25 January 2019: Gobble This has a very limited dessert menu. One of the most interesting features ripe plantains fried so that they caramelize around the edges and their sweetness is more concentrated. These “tostones” are topped with Neapolitan ice cream (chocolate, strawberry and vanilla) and drizzled with dulce de leche and red chile agave. It’s a memorable dessert (ironically one whose name I don’t remember).

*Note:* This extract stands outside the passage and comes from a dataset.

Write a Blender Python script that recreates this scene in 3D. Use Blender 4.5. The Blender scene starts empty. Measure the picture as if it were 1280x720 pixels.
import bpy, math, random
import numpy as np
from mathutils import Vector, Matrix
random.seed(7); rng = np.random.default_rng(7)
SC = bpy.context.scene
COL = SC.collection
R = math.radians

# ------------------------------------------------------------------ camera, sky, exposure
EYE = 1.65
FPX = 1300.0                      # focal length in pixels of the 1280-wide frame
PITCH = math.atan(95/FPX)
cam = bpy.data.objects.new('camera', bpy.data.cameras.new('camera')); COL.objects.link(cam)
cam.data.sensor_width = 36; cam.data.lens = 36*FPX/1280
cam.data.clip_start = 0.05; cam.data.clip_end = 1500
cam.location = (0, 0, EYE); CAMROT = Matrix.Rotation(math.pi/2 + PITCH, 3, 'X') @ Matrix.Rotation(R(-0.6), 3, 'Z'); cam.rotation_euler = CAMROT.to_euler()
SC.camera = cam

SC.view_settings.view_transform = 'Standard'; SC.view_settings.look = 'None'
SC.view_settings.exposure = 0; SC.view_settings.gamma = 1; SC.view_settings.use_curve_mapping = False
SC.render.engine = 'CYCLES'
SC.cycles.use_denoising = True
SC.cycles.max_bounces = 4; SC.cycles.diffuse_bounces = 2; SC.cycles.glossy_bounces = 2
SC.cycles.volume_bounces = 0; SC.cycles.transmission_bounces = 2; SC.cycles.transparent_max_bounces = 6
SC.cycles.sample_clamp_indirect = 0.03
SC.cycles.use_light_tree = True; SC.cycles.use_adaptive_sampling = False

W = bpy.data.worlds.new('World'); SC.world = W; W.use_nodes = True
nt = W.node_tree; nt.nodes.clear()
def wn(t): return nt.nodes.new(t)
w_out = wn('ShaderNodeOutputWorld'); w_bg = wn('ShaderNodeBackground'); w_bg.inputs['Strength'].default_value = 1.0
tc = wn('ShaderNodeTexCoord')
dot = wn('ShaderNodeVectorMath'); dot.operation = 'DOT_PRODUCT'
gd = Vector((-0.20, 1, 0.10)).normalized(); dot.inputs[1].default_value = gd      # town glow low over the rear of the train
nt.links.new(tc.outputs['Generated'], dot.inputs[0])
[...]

Sadly, many locals have a “been there, done that” attitude about Old Town…and despite the best efforts of BOTVOLR and the Albuquerque Visitors Bureau, modern-day tourists sometimes tend to share that sentiment. Gobble This and its affable proprietor give you two more reasons to visit Old Town. Maybe quite often.

Gobble This
308 San Felipe Street, N.W.
Albuquerque, New Mexico
(505) 975-3969
Facebook Page
LATEST VISIT: 27 January 2019
1st VISIT: 25 January 2019
# OF VISITS: 2
RATING: 23
COST: $$
BEST BET: Pavo Con Pan Sandwich, Pan Con Puerco Sandwich, L.A. Burqueño Taco, Carne Asada Taco; Black Bean, Green Chile and Cheese Pupusa; Chicharron, Black Bean and Cheese Pupusa; Chips, Salsa and Guacamole; Tostones, Neapolitan Ice Cream, Dulce De Leche;
REVIEW #1091

2 thoughts on “Gobble This – Albuquerque, New Mexico

  1. Gil, I was going to ask you if you had read Jonathan Gold. I read him in the LA Weekly when I lived in LA in the 80s. Later, I moved on from LA and Jonathan moved on to the LA Times. I think my favorite quote by Jonathan is this: “When we’re hungry, everything tastes good, hunger is the best spice.”

    “Hunger is the best spice.” Let that sink in. He had great compassion for the hard-working immigrants in the LA basin and the magnificent crumpled family recipes they had stuffed in their back pockets when they arrived.

    “Hunger is the best spice.” I raise a plate of pupusa, to you Jonathan.

    1. When it comes to food criticism, there was Jonathan Gold then there was everybody else. He was a unique personality and raconteur with a gift for always using the best words for every situation.

      Thanks for sharing one of his many quotable quotes. It was my favorite, too.